The Large Synoptic Survey Telescope (LSST) project is moving to the final design stage.
To be located in Chile, the LSST is a proposed 8-meter wide-field survey telescope that will survey the entire sky approximately twice per week, delivering a large and comprehensive data set that will transform astronomical research.
As one of its duties, the LSST system can detect 140-meter objects in the main asteroid belt in less than a minute – a great assist to NASA’s Near Earth Object charting efforts.
The LSST system will be sited at Cerro Pachon in northern Chile, with the first light scheduled for 2014. In a continuous observing campaign, LSST will cover the entire available sky every three nights, with two observations per night. Over the proposed survey lifetime of 10 years, each sky location would be observed about 1000 times.
Equipped with a 3-billion pixel digital camera, the LSST will propel astronomy ever further into the era of data-enabled science.
Milky Way map
By charting objects that change or move, and tracing billions of remote galaxies, LSST will provide multiple probes of the mysterious dark matter and dark energy, provide insight into short-lived transient events such as astronomical explosions or collisions, and create a more detailed map of the Milky Way and our own solar system.
The project is a partnership among the National Science Foundation (NSF), the Department of Energy (DOE) and a number of private contributors.
The total construction cost of LSST is estimated to be about $665M, approximately 70 percent from NSF, 24 percent from DOE, and 6 percent from private donors to the project.

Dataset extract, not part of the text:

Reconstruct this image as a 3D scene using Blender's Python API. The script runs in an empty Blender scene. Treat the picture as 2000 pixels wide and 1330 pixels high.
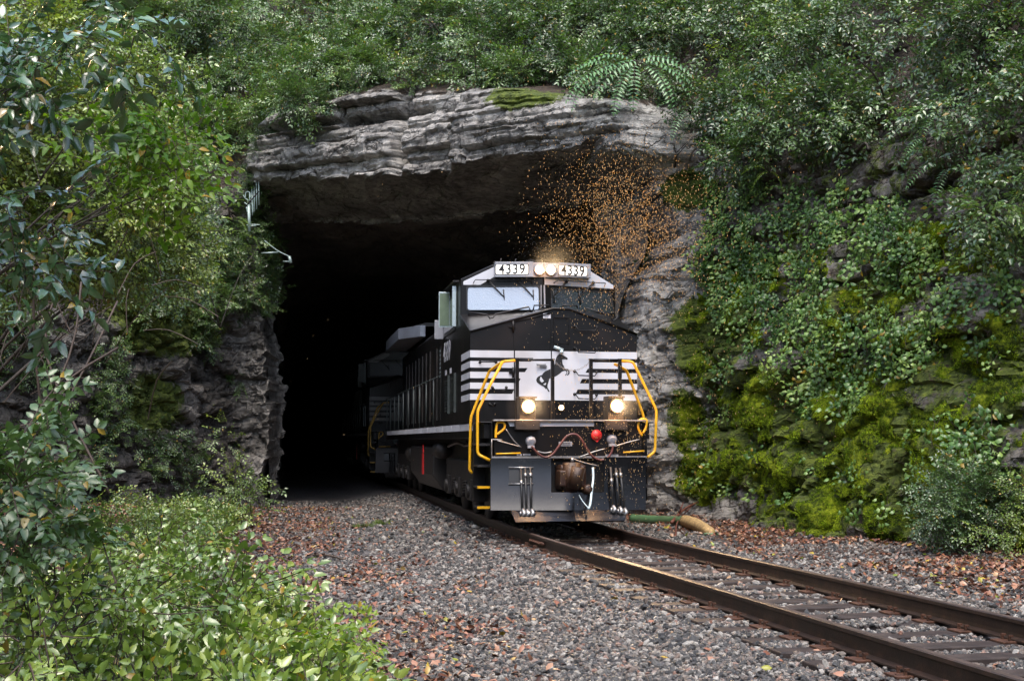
import bpy, math, random
import numpy as np
from mathutils import Vector, Matrix

random.seed(7)
RNG = np.random.default_rng(11)
SC = bpy.context.scene
COL = SC.collection
R = math.radians
PI = math.pi

# ---------------------------------------------------------------- camera, sky, sun, exposure
CAM_H = 1.42
PITCH = math.atan2(195, 2500)
cam_data = bpy.data.cameras.new("camera")
cam_data.lens = 45.0
cam_data.sensor_width = 36.0
cam_data.clip_start = 0.05
cam_data.clip_end = 600
cam = bpy.data.objects.new("camera", cam_data)
cam.location = (0, 0, CAM_H)
cam.rotation_euler = (PI / 2 + PITCH, 0, 0)
COL.objects.link(cam)
SC.camera = cam

SUN_EL, SUN_AZ = R(64), R(182)      # azimuth measured clockwise from +Y
world = bpy.data.worlds.new("World")
SC.world = world
world.use_nodes = True
wn = world.node_tree
sky = wn.nodes.new("ShaderNodeTexSky")
sky.sky_type = 'NISHITA'
sky.sun_disc = False
sky.sun_elevation = SUN_EL
sky.sun_rotation = SUN_AZ
sky.air_density = 1.0
sky.dust_density = 3.0
wn.links.new(sky.outputs[0], wn.nodes["Background"].inputs[0])
wn.nodes["Background"].inputs[1].default_value = 0.15
sd = bpy.data.lights.new("sun", 'SUN')
sd.energy = 0.75
sd.angle = R(32)
sd.color = (1.0, 0.96, 0.9)
sun = bpy.data.objects.new("sun", sd)
sun_dir = Vector((math.sin(SUN_AZ) * math.cos(SUN_EL), math.cos(SUN_AZ) * math.cos(SUN_EL), math.sin(SUN_EL)))
sun.rotation_euler = (-sun_dir).to_track_quat('-Z', 'Y').to_euler()
sun.location = (0, -5, 30)
COL.objects.link(sun)
SC.view_settings.view_transform = 'Standard'
SC.view_settings.look = 'None'
SC.view_settings.gamma = 1.0
SC.view_settings.exposure = 1.58
SC.render.engine = 'CYCLES'
SC.cycles.use_denoising = True
SC.cycles.max_bounces = 5
SC.cycles.diffuse_bounces = 4
SC.cycles.glossy_bounces = 2
SC.cycles.transmission_bounces = 4
SC.cycles.transparent_max_bounces = 8
SC.cycles.volume_bounces = 0
SC.cycles.sample_clamp_indirect = 4.0

# ---------------------------------------------------------------- the picture's geometry, for measuring real positions
def ray(px, py):
    x, y = (px - 1000) / 2500.0, (665 - py) / 2500.0
    c, s = math.cos(PITCH), math.sin(PITCH)
    return Vector((x, c - y * s, s + y * c))
def at_depth(px, py, Y):
    r = ray(px, py); k = Y / r.y
    return Vector((0, 0, CAM_H)) + r * k
def on_level(px, py, z=0.0):
    r = ray(px, py); k = (z - CAM_H) / r.z
    return Vector((0, 0, CAM_H)) + r * k
def project(P):
    P = np.asarray(P, dtype=float)
    c, s = math.cos(PITCH), math.sin(PITCH)
    X, Y, Z = P[..., 0], P[..., 1], P[..., 2] - CAM_H
    yc = np.maximum(Y * c + Z * s, 0.05); zc = -Y * s + Z * c
    return 1000 + 2500 * X / yc, 665 - 2500 * zc / yc

# locomotive frame: U to the picture's right, A away from the camera along the track
ANG = math.atan2(430, 2500)
UX = Vector((math.cos(ANG), math.sin(ANG), 0)); AX = Vector((-math.sin(ANG), math.cos(ANG), 0))
P0 = Vector((0.92, 20.65, 0))
def LF(px, py, d):
    """locomotive coordinates (u, z) of a picture point on the cross plane d metres behind its front"""
    o = P0 + AX * d; r = ray(px, py); c0 = Vector((0, 0, CAM_H))
    k = (o - c0).dot(AX) / r.dot(AX); p = c0 + r * k
    return (p - o).dot(UX), p.z
def LS(px, py, u):
    """locomotive coordinates (d, z) of a picture point on its side plane"""
    o = P0 + UX * u; r = ray(px, py); c0 = Vector((0, 0, CAM_H))
    k = (o - c0).dot(UX) / r.dot(UX); p = c0 + r * k
    return (p - o).dot(AX), p.z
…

On the list of gifts from private contributors of $10 million and above is space tourist, Charles Simonyi and his Fund for Arts and Sciences, as well as Bill Gates.

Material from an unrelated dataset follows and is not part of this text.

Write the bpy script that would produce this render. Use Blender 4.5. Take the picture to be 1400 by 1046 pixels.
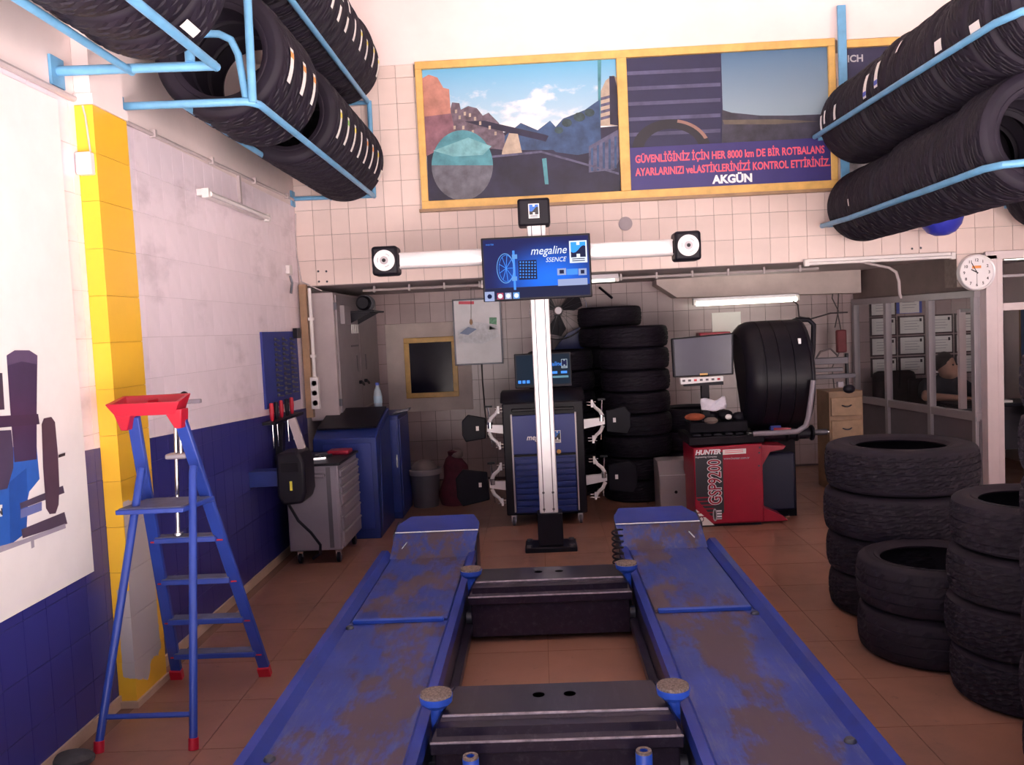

The construction of LSST is anticipated to last five years, followed by a two-year commissioning period before the start of the survey.
“LSST will transform how scientists detect and analyze astronomical events,” said Edward Seidel, assistant director for the NSF’s Mathematical and Physical Sciences Directorate. “The potential to deepen our understanding of the universe and its constituents, from distant exploding stars to nearby asteroids, is enormous.”